Mas como funciona, na prática, uma cooperativa? Estas costureiras trabalhavam em casa, sozinhas, e não tinham muita chance. Juntas, descobriram que poderiam vender para hospitais, comerciantes e lojas. O investimento maior foi o trabalho. O dinheiro ganho é dividido por todas, conforme a produção de cada uma.

Controle? Basta anotar tudo numa caderneta. E acredite: o sistema funciona. Hoje elas ganham mais do que na época em que trabalhavam sozinhas. Há mês em que a renda chega a R$ 1 mil. E elas estão felizes da vida.

“Nos estudos que existem sobre felicidade e bem-estar, um dos grandes elementos de qualidade de vida é estar com outras pessoas. Ou seja, ser capaz de executar os seus planos, não sozinho, mas com a sua família, amigos, vizinhos. Unir forças é um passo importante para quem não tem o capital diz o professor de Economia da UFRGS Flávio Comim.

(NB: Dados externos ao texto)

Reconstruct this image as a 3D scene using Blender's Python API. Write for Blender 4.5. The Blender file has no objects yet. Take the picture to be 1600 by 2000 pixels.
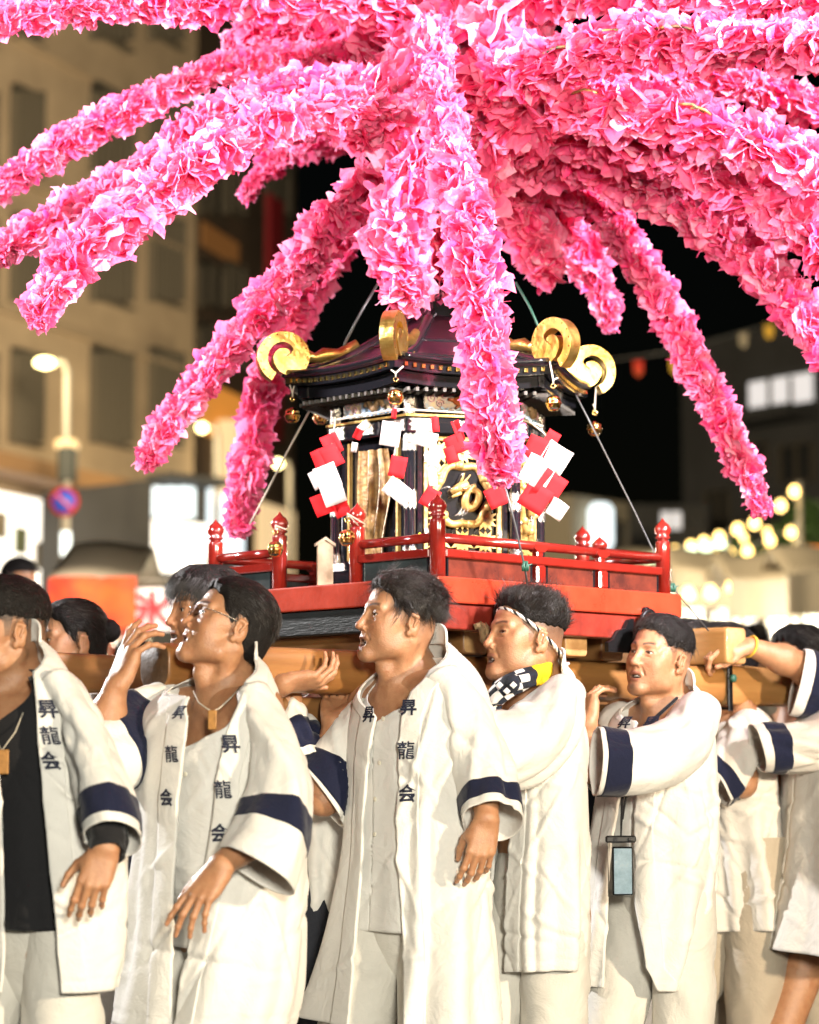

E a história destas mulheres foi mais longe. Elas descobriram que poderiam se juntar a outros brasileiros sem emprego. Estava formada uma cadeia de cooperativas que atravessa o Brasil. A união deu coragem a essas mulheres. Com criatividade, empenho e dedicação, elas conseguiram fazer a flor do algodão dar frutos.

O algodão vem de longe. É cultivado sem agrotóxicos e colhido por mãos calejadas dos agricultores familiares do interior do Ceará. E a partir daí, começa uma longa viagem, que nós acompanhamos.

Em Nova Odessa, interior de São Paulo as máquinas da cooperativa de fiação transformam a pluma em linha.

E é só seguir o fio da meada para chegar até Santo André, região metropolitana de São Paulo. Lá, a união dos trabalhadores ganha a forma dos primeiros tecidos.

Em Santa Catarina, mãos habilidosas trançam e entrelaçam as linhas. O puro algodão vira artesanato.

As sementes que enfeitam as roupas são cultivadas em Rondônia. Mais um trabalho de transformação e criatividade. Obra dos artesãos da Amazônia.

Essa imensa colcha de retalhos foi alinhavando a história de muitos brasileiros. As cooperativas ajudaram a tecer alternativas de trabalho para mais de 700 pessoas de norte a sul do país.

Em todos os elos dessa corrente, homens e mulheres aprenderam a trabalhar sem patrão, a dividir responsabilidades e vitórias, sem intermediários.

“Parece que a gente também está mudando um pouco do mundo”, orgulha-se Nelsa.

E também estão escrevendo a história de cada uma delas.

“Hoje me sinto muito mais valorizada”, diz Terezinha da Silva Maciel.

Para Terezinha, Nelsa e para todas as trabalhadoras a vida sem emprego está muito melhor!

“Não ser nem empregado, nem patrão. Tem liberdade com responsabilidade. Faz toda a diferença. Não gostaria de voltar a ser empregada. Tenho o maior orgulho de trabalhar na cooperativa, quero continuar. De repente, meus filhos podem querer trabalhar aqui um dia. É uma coisa que a gente constrói não só para nós, mas para o futuro”, conta a costureira Terezinha.